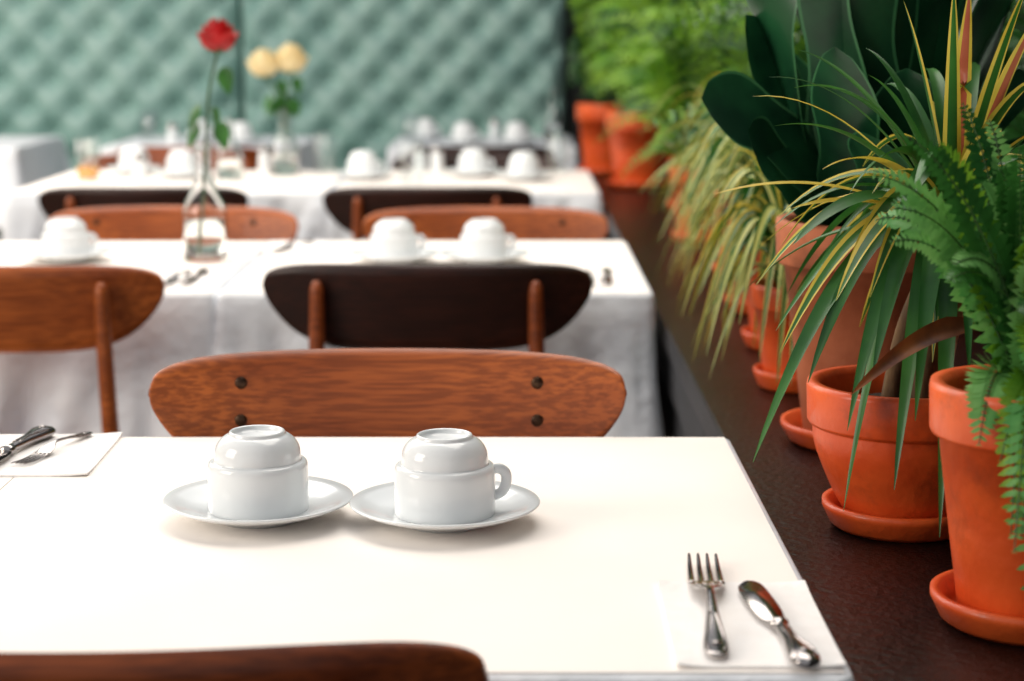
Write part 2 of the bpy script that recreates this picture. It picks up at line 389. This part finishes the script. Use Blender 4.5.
# cutlery
def place(o,tip,end,z):
    d=Vector((tip[0]-end[0],tip[1]-end[1])); o.location=(end[0],end[1],z); o.rotation_euler=(0,0,math.atan2(d.y,d.x)-math.pi/2)
def fork(tip,end,z,k=None):
    L=math.hypot(tip[0]-end[0],tip[1]-end[1]); s=L/.205 if k is None else k
    a=Acc()
    P=[(0,0,.004),(0,.004,.004),(0,.018,.0042),(0,.038,.006),(0,.065,.010),(0,.092,.0125),(0,.106,.0118),(0,.116,.0098),(0,.130,.0062),(0,.142,.0045)]
    Wd=[(.003,.001),(.0062,.0015),(.0075,.0017),(.0058,.0018),(.0036,.0019),(.0028,.0020),(.0036,.0016),(.0085,.0012),(.0112,.0011),(.0114,.0010)]
    pp=cr([p+w for p,w in zip(P,Wd)],4)
    sweep(a,[q[:3] for q in pp],[(q[3],q[4]) for q in pp],n=14)
    for i in range(4):
        X=(i-1.5)*.0064
        t=cr([(X,.139,.0047,.0025),(X,.155,.0032,.0022),(X*.98,.180,.0030,.0018),(X*.96,.202,.0048,.0012),(X*.96,.206,.0053,.0005)],3)
        sweep(a,[q[:3] for q in t],[(q[3],min(q[3],.0011)) for q in t],n=8)
    for sgn in (-1,1):
        b=cr([(sgn*.0045,.006,.0054),(sgn*.0058,.018,.0056),(sgn*.0040,.038,.0076),(sgn*.0015,.06,.0110)],4); sweep(a,b,[.0009]*len(b),n=6)
    lathe(a,[(.0001,0),(.0028,.0003),(.0024,.0012),(.0001,.0018)],12,c=(0,.016,.0056))
    o=mk('fork',a,['steel']); place(o,tip,end,z); o.scale=(s,s,s); return o
def knife(tip,end,z):
    L=math.hypot(tip[0]-end[0],tip[1]-end[1]); s=L/.19
    a=Acc()
    q=cr([(0,0,.0052,.003,.002),(0,.004,.0054,.0085,.0044),(0,.014,.0058,.0108,.0056),(0,.030,.0058,.0092,.0052),(0,.050,.0056,.0064,.0046),(0,.070,.0054,.0054,.0042),(0,.082,.0054,.0050,.0040),(0,.086,.0054,.0072,.0050),(0,.090,.0054,.0072,.0050),(0,.093,.0053,.0050,.0030)],4)
    sweep(a,[p[:3] for p in q],[(p[3],p[4]) for p in q],n=16)
    for sgn in (-1,1):
        b=cr([(sgn*.006,.008,.0095),(sgn*.0075,.018,.0096),(sgn*.0045,.032,.0103),(sgn*.002,.05,.0098),(sgn*.003,.07,.0090)],4); sweep(a,b,[.0010]*len(b),n=6)
    lathe(a,[(.0001,0),(.0036,.0006),(.003,.0022),(.0001,.003)],12,c=(0,.015,.0098))
    edge=cr([(-.0050,.090),(-.0092,.100),(-.0118,.12),(-.0124,.15),(-.0114,.172),(-.0080,.184),(-.001,.190),(.0045,.188),(.0082,.180),(.0092,.16),(.0088,.12),(.0068,.10),(.0050,.090)],3)
    n=len(edge); v=[(x,y,.0046 if x<-.004 else .0040) for x,y in edge]+[(x,y,.0054 if x<-.004 else .0066) for x,y in edge]
    f=[tuple(range(n)),tuple(range(n,2*n))[::-1]]+[(i,n+i,n+i+1,i+1) for i in range(n-1)]
    a.add(v,f)
    o=mk('table_knife',a,['steel']); place(o,tip,end,z); o.scale=(s,s,s); return o
slab('paper_napkin','napkin',.102,.205,1.088,1.262,.7517,.7535,rot=-.01,curl=.002)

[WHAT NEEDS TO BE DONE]
Skip the pictures, then retype every line above exactly.

[COMPLETE RESPONSE]
Write part 2 of the bpy script that recreates this picture. It picks up at line 389. This part finishes the script. Use Blender 4.5.
# cutlery
def place(o,tip,end,z):
    d=Vector((tip[0]-end[0],tip[1]-end[1])); o.location=(end[0],end[1],z); o.rotation_euler=(0,0,math.atan2(d.y,d.x)-math.pi/2)
def fork(tip,end,z,k=None):
    L=math.hypot(tip[0]-end[0],tip[1]-end[1]); s=L/.205 if k is None else k
    a=Acc()
    P=[(0,0,.004),(0,.004,.004),(0,.018,.0042),(0,.038,.006),(0,.065,.010),(0,.092,.0125),(0,.106,.0118),(0,.116,.0098),(0,.130,.0062),(0,.142,.0045)]
    Wd=[(.003,.001),(.0062,.0015),(.0075,.0017),(.0058,.0018),(.0036,.0019),(.0028,.0020),(.0036,.0016),(.0085,.0012),(.0112,.0011),(.0114,.0010)]
    pp=cr([p+w for p,w in zip(P,Wd)],4)
    sweep(a,[q[:3] for q in pp],[(q[3],q[4]) for q in pp],n=14)
    for i in range(4):
        X=(i-1.5)*.0064
        t=cr([(X,.139,.0047,.0025),(X,.155,.0032,.0022),(X*.98,.180,.0030,.0018),(X*.96,.202,.0048,.0012),(X*.96,.206,.0053,.0005)],3)
        sweep(a,[q[:3] for q in t],[(q[3],min(q[3],.0011)) for q in t],n=8)
    for sgn in (-1,1):
        b=cr([(sgn*.0045,.006,.0054),(sgn*.0058,.018,.0056),(sgn*.0040,.038,.0076),(sgn*.0015,.06,.0110)],4); sweep(a,b,[.0009]*len(b),n=6)
    lathe(a,[(.0001,0),(.0028,.0003),(.0024,.0012),(.0001,.0018)],12,c=(0,.016,.0056))
    o=mk('fork',a,['steel']); place(o,tip,end,z); o.scale=(s,s,s); return o
def knife(tip,end,z):
    L=math.hypot(tip[0]-end[0],tip[1]-end[1]); s=L/.19
    a=Acc()
    q=cr([(0,0,.0052,.003,.002),(0,.004,.0054,.0085,.0044),(0,.014,.0058,.0108,.0056),(0,.030,.0058,.0092,.0052),(0,.050,.0056,.0064,.0046),(0,.070,.0054,.0054,.0042),(0,.082,.0054,.0050,.0040),(0,.086,.0054,.0072,.0050),(0,.090,.0054,.0072,.0050),(0,.093,.0053,.0050,.0030)],4)
    sweep(a,[p[:3] for p in q],[(p[3],p[4]) for p in q],n=16)
    for sgn in (-1,1):
        b=cr([(sgn*.006,.008,.0095),(sgn*.0075,.018,.0096),(sgn*.0045,.032,.0103),(sgn*.002,.05,.0098),(sgn*.003,.07,.0090)],4); sweep(a,b,[.0010]*len(b),n=6)
    lathe(a,[(.0001,0),(.0036,.0006),(.003,.0022),(.0001,.003)],12,c=(0,.015,.0098))
    edge=cr([(-.0050,.090),(-.0092,.100),(-.0118,.12),(-.0124,.15),(-.0114,.172),(-.0080,.184),(-.001,.190),(.0045,.188),(.0082,.180),(.0092,.16),(.0088,.12),(.0068,.10),(.0050,.090)],3)
    n=len(edge); v=[(x,y,.0046 if x<-.004 else .0040) for x,y in edge]+[(x,y,.0054 if x<-.004 else .0066) for x,y in edge]
    f=[tuple(range(n)),tuple(range(n,2*n))[::-1]]+[(i,n+i,n+i+1,i+1) for i in range(n-1)]
    a.add(v,f)
    o=mk('table_knife',a,['steel']); place(o,tip,end,z); o.scale=(s,s,s); return o
slab('paper_napkin','napkin',.102,.205,1.088,1.262,.7517,.7535,rot=-.01,curl=.002)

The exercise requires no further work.